Je n’entends que la parole des truands, le crachotement des fripouilles et le glaviot des malandrins. J’entends surtout le maudit silence qui rend complice par tempérance, ce silence qui suscite le dégoût et la répugnance. J’appréhende la réticence de ceux qui prétendent faire la différence par leur indifférence.

Tantôt, vous entendrez le charivari d’un sans sentiments, suivi du brouhaha d’un « sans-manmans », le tout mêlé aux détonations d’un autre déchet social qui veut se faire passer pour révolutionnaire. Et moi, je percevrai ce silence brutal tout aussi pesant que le bruit de ceux qui font le tintamarre. Je reconnaitrai le mutisme qui rend encore plus coupable que le battage de ce fumier qui anime le vacarme.

Mais pour le moment, je n’entends rien que le silence de ces gens de bien, ce silence qui crève les tympans de celles ceux qui crèvent de faim et de peur. Ce lourd silence qui pèse sur le quotidien des enfants qui ont envie d’apprendre, de découvrir et de jouer à la marelle. le silence des malendurants qui cache le mal-être des fillettes, le malaise des femmes, les malingres des hommes, ce silence malsain qui malmène celles et ceux qui sont suspendus à nos lèvres.
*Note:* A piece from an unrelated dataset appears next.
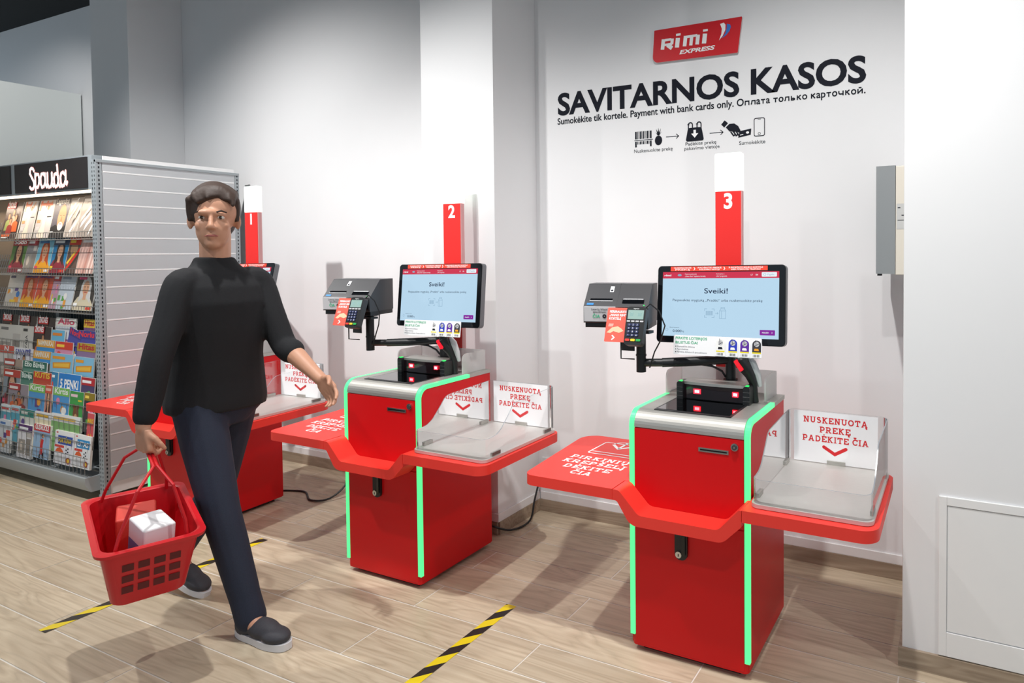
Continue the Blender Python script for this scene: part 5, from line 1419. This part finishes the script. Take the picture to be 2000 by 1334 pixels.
def body(mb):
    m = SKIN
    mb.ball(hp(-0.012, 0, 0.035), (0.092, 0.080, 0.098), m, 20, 14)
    mb.ball(hp(0.030, 0, -0.045), (0.062, 0.058, 0.078), m, 18, 12)
    mb.ball(hp(0.060, 0, -0.098), (0.026, 0.028, 0.022), m)
    mb.ball(hp(0.066, 0, 0.020), (0.026, 0.052, 0.018), m)
    limb(mb, [(hp(0.088, 0, 0.008), 0.008), (hp(0.102, 0, -0.020), 0.010), (hp(0.108, 0, -0.034), 0.0125)], m, 8)
    for s_ in (-1, 1):
        mb.ball(hp(0.097, 0.011*s_, -0.038), 0.008, m, 8, 6)
        mb.ball(hp(0.056, 0.036*s_, -0.030), (0.024, 0.022, 0.024), m)
        mb.ball(hp(0.072, 0.031*s_, 0.0125), (0.0125, 0.018, 0.0075), m, 10, 8)
        mb.ball(hp(-0.006, 0.080*s_, -0.012), (0.018, 0.010, 0.032), m, 10, 8)
    mb.ball(hp(0.086, 0, -0.066), (0.012, 0.022, 0.006), m, 10, 6); mb.ball(hp(0.084, 0, -0.076), (0.012, 0.018, 0.007), m, 10, 6)
    limb(mb, [(hp(-0.02, 0, -0.06), 0.056), (NK+V((0.005, 0, 0.02)), 0.055), (NK+V((-0.01, 0, -0.05)), 0.060)], m)
    rings(mb, [((HIP.x, HIP.y, 0.84), 0.12, 0.09, -5), ((HIP.x, HIP.y, 0.95), 0.15, 0.10, -10), ((-2.755, 1.695, 1.08), 0.135, 0.09, -5), ((-2.735, 1.69, 1.26), 0.145, 0.10, -3), ((-2.720, 1.685, 1.36), 0.13, 0.08, -3), ((-2.725, 1.68, 1.44), 0.06, 0.05, -3)], m)
    for S_, E_, W_ in ((RS, RE, RW), (LS, LE, LW)):
        limb(mb, [(S_, 0.050), (S_*0.5+E_*0.5, 0.046), (E_, 0.038), (E_*0.6+W_*0.4, 0.038), (E_*0.2+W_*0.8, 0.028), (W_, 0.025)], m)
    for H_, K_, A_ in ((RH, RK, RA), (LH, LK, LA)):
        limb(mb, [(H_, 0.075), (H_*0.5+K_*0.5, 0.066), (K_, 0.050), (K_*0.65+A_*0.35, 0.048), (A_, 0.036)], m)
    limb(mb, [(RA, 0.036), (RA+V((0.06, -0.005, -0.045)), 0.032), (RA+V((0.17, -0.01, -0.065)), 0.024)], m)
    limb(mb, [(LA, 0.036), (LA+V((0.06, 0.01, -0.07)), 0.032), (LA+V((0.15, 0.022, -0.13)), 0.022)], m)
    # right hand closed round the basket handle, left hand relaxed and swung forward
    hand(mb, RW, V((0.10, -0.02, -1.0)), V((0, 1, 0)), V((0.95, 0.0, 0.1)), (55, 75, 60), m)
    hand(mb, LW, V((0.78, -0.03, -0.60)), V((-0.2, -0.9, 0.1)), V((0.62, -0.1, 0.72)), (12, 18, 14), m)
bd = local(blend_obj('body', pr, SKIN, body, 0.0048, 5))
def eyes(mb):
    for s_ in (-1, 1):
        mb.ball(hp(0.0715, 0.031*s_, 0.001), (0.0120, 0.0125, 0.0078), mat('eye_white', '#cfc8c0', 0.3), 14, 10)
        mb.ball(hp(0.0800, 0.031*s_, 0.001), (0.0045, 0.0070, 0.0068), mat('eye_iris', '#2f241d', 0.2), 10, 8)
mb = MB(); eyes(mb); local(mb.obj('eyes', pr))
mb = MB()
for s_ in (-1, 1):
    mb.tube([hp(0.086, 0.018*s_, 0.022), hp(0.084, 0.034*s_, 0.027), hp(0.070, 0.050*s_, 0.021)], [0.003, 0.0042, 0.0028], HAIR, 6)
local(mb.obj('eyebrows', pr))
mb = MB(); mb.tube([hp(0.088, -0.022, -0.071), hp(0.097, -0.008, -0.069), hp(0.098, 0, -0.070), hp(0.097, 0.008, -0.069), hp(0.088, 0.022, -0.071)], [0.002, 0.0045, 0.004, 0.0045, 0.002], mat('lips', '#a8605a', 0.5), 8); local(mb.obj('lips', pr))
def hair(mb):
    mb.ball(hp(-0.024, 0, 0.044), (0.094, 0.090, 0.108), HAIR, 20, 14)
    mb.ball(hp(-0.052, 0, 0.00), (0.062, 0.078, 0.085), HAIR, 18, 12)
    rh = random.Random(8)
    for k in range(11):
        a = -0.066+0.0132*k
        top = 0.128-a*a*7
        limb(mb, [(hp(-0.02, a*0.9+0.004, top), 0.022), (hp(0.040, a*0.92+0.006, top-0.012), 0.016), (hp(0.068+rh.uniform(-0.006, 0.006), a*0.9+0.012, top-0.040+rh.uniform(-0.008, 0.004)), 0.008)], HAIR, 8)
    for s_ in (-1, 1):
        limb(mb, [(hp(0.022, 0.074*s_, 0.070), 0.018), (hp(0.012, 0.079*s_, 0.03), 0.013), (hp(0.014, 0.080*s_, -0.008), 0.007)], HAIR, 8)
local(blend_obj('hair', pr, HAIR, hair, 0.005, 3))
def jumper(mb):
    m = KNIT
    rings(mb, [((HIP.x, HIP.y, 0.865), 0.182, 0.132, -8), ((HIP.x, HIP.y, 0.90), 0.186, 0.136, -8), ((HIP.x+0.005, HIP.y, 0.98), 0.176, 0.132, -8), ((-2.755, 1.695, 1.08), 0.166, 0.126, -5), ((-2.742, 1.69, 1.20), 0.170, 0.132, -4), ((-2.728, 1.688, 1.30), 0.172, 0.128, -3), ((-2.720, 1.685, 1.365), 0.160, 0.108, -3), ((-2.722, 1.68, 1.415), 0.125, 0.085, -3), ((-2.728, 1.678, 1.450), 0.085, 0.070, -3), ((-2.730, 1.676, 1.482), 0.066, 0.064, -3)], m)
    for S_, E_, W_, e in ((RS, RE, RW, 0.85), (LS, LE, LW, 0.22)):
        pts = [(NK*0.4+S_*0.6+V((0, 0, -0.030)), 0.056), (S_, 0.060), (S_*0.5+E_*0.5, 0.055), (E_, 0.050)]
        if e > 0.5:
            pts += [(E_*0.5+W_*0.5, 0.047), (E_*(1-e)+W_*e, 0.040)]
        else:
            pts += [(E_*(1-e)+W_*e, 0.052)]
        limb(mb, pts, m)
local(blend_obj('jumper', pr, KNIT, jumper, 0.007, 5))
def jeans(mb):
    m = JEAN
    rings(mb, [((HIP.x, HIP.y, 0.80), 0.10, 0.09, -5), ((HIP.x, HIP.y, 0.86), 0.165, 0.118, -6), ((HIP.x, HIP.y, 0.93), 0.172, 0.118, -8), ((HIP.x, HIP.y, 1.0), 0.155, 0.108, -10)], m)
    for H_, K_, A_, an in ((RH, RK, RA, 0.04), (LH, LK, LA, 0.03)):
        d = (A_-K_).normalized()
        limb(mb, [(H_+V((0, 0, 0.02)), 0.094), (H_*0.6+K_*0.4, 0.086), (K_, 0.068), (K_*0.65+A_*0.35, 0.064), (K_*0.15+A_*0.85, 0.055), (A_+d*0.022, 0.056)], m)
local(blend_obj('jeans', pr, JEAN, jeans, 0.007, 4))
def shoe(name, A_, toe, pitch, roll=0):
    """A_ the ankle, toe direction in plan, pitch = heel lift."""
    yw = math.atan2(toe.y, toe.x)
    def up_b(mb):
        mb.ball((0.005, 0, 0.065), (0.052, 0.042, 0.045), SHOE); mb.ball((0.0, 0, 0.045), (0.060, 0.042, 0.045), SHOE)
        mb.ball((0.09, 0, 0.048), (0.085, 0.044, 0.040), SHOE); mb.ball((0.155, 0, 0.040), (0.066, 0.045, 0.030), SHOE)
        limb(mb, [((0.0, 0, 0.06), 0.045), ((-0.006, 0, 0.108), 0.043)], SHOE)
    o = blend_obj('shoe', pr, SHOE, up_b, 0.006, 4)
    mb = MB(); foot = []
    for k in range(28):
        t = 2*PI*k/28; x = 0.080+0.146*math.cos(t); wd = 0.046+0.004*math.cos(t-0.4)-0.007*math.exp(-((x-0.06)/0.05)**2)
        foot.append((x, wd*math.copysign(abs(math.sin(t))**0.75, math.sin(t))))
    mb.prism(foot, 'z', 0.0, 0.026, SOLE)
    so = mb.obj('sole', o, bevel=0.004)
    mb = MB()
    for k in range(5):
        x = 0.055+0.017*k; z = 0.088-0.007*k
        mb.tube([(x, -0.028, z-0.018), (x+0.004, -0.012, z-0.003), (x+0.004, 0.012, z-0.003), (x, 0.028, z-0.018)], 0.003, INK, 6)
    mb.obj('laces', o)
    M = Matrix.Translation(A_) @ Matrix.Rotation(yw, 4, 'Z') @ Matrix.Rotation(pitch, 4, 'Y') @ Matrix.Translation((-0.005, 0, -0.098))
    M = Matrix.Translation((2.775-0, 0, 0)) @ M
    o.matrix_basis = Matrix.Translation((0, -1.70, 0)) @ M
    return o
shoe('shoe', RA, V((1, 0.02, 0)), R(0))
shoe('shoe', LA, V((1, 0.16, 0)), R(20))

# ------------------------------------------------------------------ red shopping basket in the right hand
GRIP = RW+V((0.012, 0.012, -0.098))
bk = tag(empty('shopping_basket', (GRIP.x-0.045, GRIP.y-0.01, 0.325)), 'red plastic shopping basket carried low by the walking person', 'basket')
bk.rotation_euler = (R(0), R(10), R(-20))
BR = mat('red_basket_plastic', '#cf1420', 0.4)
def bloop(hx, hy, z, r=0.04, n=5): return [(p[0], p[1], z) for p in rpoly([(-hx, -hy), (hx, -hy), (hx, hy), (-hx, hy)], r, n)]
mb = MB()
L_ = [bloop(0.165, 0.105, 0.0), bloop(0.168, 0.108, 0.004), bloop(0.205, 0.140, 0.215), bloop(0.222, 0.156, 0.216), bloop(0.224, 0.158, 0.228), bloop(0.208, 0.142, 0.230), bloop(0.200, 0.136, 0.226), bloop(0.162, 0.102, 0.010)]
n = len(L_[0]); vs = [p for l in L_ for p in l]; fs = []
for i in range(len(L_)-1):
    fs += [(i*n+k, i*n+(k+1) % n, (i+1)*n+(k+1) % n, (i+1)*n+k) for k in range(n)]
fs += [tuple(range(n-1, -1, -1)), tuple(range((len(L_)-1)*n, len(L_)*n))]
mb.add(vs, fs, BR)
HOLE2 = mat('basket_slot', '#5c0a10', 0.6)
for z0 in (0.05, 0.095, 0.14):
    t_ = z0/0.215
    hx = 0.1685+t_*0.0365; hy = 0.1085+t_*0.032
    for k in range(7):
        x = -0.126+k*0.042
        for s_ in (-1, 1):
            mb.flat([(x-0.015, 0), (x+0.015, 0), (x+0.015, 0.028), (x-0.015, 0.028)], HOLE2, (0, s_*(hy+0.0008), z0), XA, ZA+YA*0.149*s_)
    for k in range(4):
        y = -0.066+k*0.044
        for s_ in (-1, 1):
            mb.flat([(y-0.016, 0), (y+0.016, 0), (y+0.016, 0.028), (y-0.016, 0.028)], HOLE2, (s_*(hx+0.0008), 0, z0), YA, ZA+XA*0.17*s_)
mb.obj('tub', bk)
bpy.context.view_layer.update()
gl = bk.matrix_basis.inverted() @ GRIP
for s_ in (-1, 1):
    mb = MB()
    gx, gy, gz = gl
    path = [(-0.19, 0.10*s_, 0.222), (-0.182, 0.092*s_+gy*.2, 0.27), (-0.15, 0.05*s_+gy*.6, gz-0.05), (-0.10+gx*.6, 0.0055*s_+gy, gz-0.004), (gx, 0.0055*s_+gy, gz), (0.10+gx*.6, 0.0055*s_+gy, gz-0.004), (0.15, 0.05*s_+gy*.6, gz-0.05), (0.182, 0.092*s_+gy*.2, 0.27), (0.19, 0.10*s_, 0.222)]
    mb.tube(path, 0.0055, mat('black_handle', '#1a1a1c', 0.5) if False else BR, 8)
    mb.obj('handle', bk)
def pack(name, lx, ly, lz, sx, sy, sz, rz, m, m2, label, cat):
    p = tag(empty(name, bk.matrix_basis @ V((lx, ly, lz))), label, cat)
    p.rotation_euler = (bk.rotation_euler.x, bk.rotation_euler.y, bk.rotation_euler.z+R(rz))
    mb = MB(); mb.box(-sx/2, sx/2, -sy/2, sy/2, 0, sz, m); mb.rect(-sx/2+0.01, sx/2-0.01, sz*0.35, sz*0.7, m2, (0, -sy/2-0.0006, 0), XA, ZA)
    mb.obj('packet', p, bevel=0.008)
pack('grocery_packet', 0.075, 0.010, 0.02, 0.13, 0.10, 0.225, 12, PAPER, mat('pack_blue', '#5d7fb8', 0.5), 'white packet standing in the front end of the red basket', 'packet')
pack('grocery_packet', -0.075, -0.005, 0.02, 0.12, 0.12, 0.20, -8, mat('pack_red', '#e0483c', 0.5), PAPER, 'red packet standing in the rear end of the red basket', 'packet')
Je suis désolé Vélina. Vraiment désolé. Je n’entends rien, rien que le silence malveillant des gens de bien, ce silence qui tue toute possibilité de complot, de complot pour le bien commun. Comme dans cette mafia que tu dénonces, là aussi, l’omerta est de rigueur

Écoutez bien et dîtes-moi si vous arrivez à entendre autre chose que la violence de ce silence qui s’étend, de ce silence qui s’entend, de ce silence qui… tue.